A luta pela sobrevivência é perpassada pelo cuidado com a família, que é um trabalho exercido por mulheres. Mas, nem sempre foi assim. Até o séc. XV o cuidado e a reprodução da vida eram exercidos pela comunidade. Após a privatização da Terra e o cercamento das terras comunais, este trabalho passou a ser exercido pelas mulheres, de forma individualizada. Neste período, também sofremos com a descriminalização do estupro, e a proliferação de bordeis municipais pela Europa, como parte da estratégia entre a nobreza e a burguesia para debilitar a solidariedade de classe que fora construída pela luta antifeudal, a exemplo dos movimentos heréticos, nos quais as mulheres tinham protagonismo.
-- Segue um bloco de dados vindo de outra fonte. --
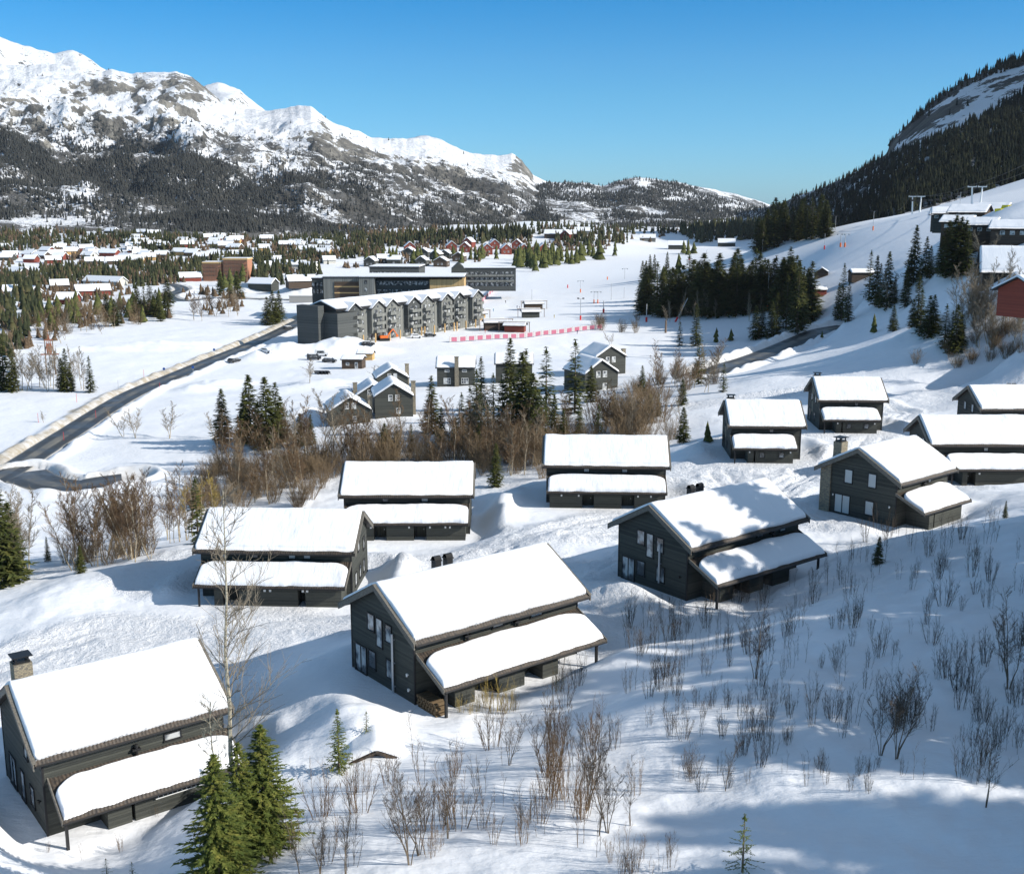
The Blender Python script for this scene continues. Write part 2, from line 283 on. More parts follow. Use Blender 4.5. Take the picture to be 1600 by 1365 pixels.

O capitalismo, a cultura da violência e a desvalorização do trabalho doméstico avançaram. Em 2021, o Brasil registrou um estupro a cada 10 minutos e um feminicídio a cada 7 horas. De acordo com o relatório da Oxfam, o trabalho não remunerado realizado por mulheres representa US$ 10,8 tri por ano no mundo. No Brasil, 90% do trabalho de cuidado no país são realizados, informalmente, pelas famílias – e desses 90%, quase 85% é feito por mulheres.
A base da desigualdade social e a luta pela sobrevivência tem cara de mulher. Qualquer projeto de reconstrução do Brasil que desconsidere esta realidade estará, a exemplo da burguesia e da nobreza feudal, trabalhando para manter um cenário social desigual e violento para toda a sociedade, e, sobretudo para nós, mulheres pobres.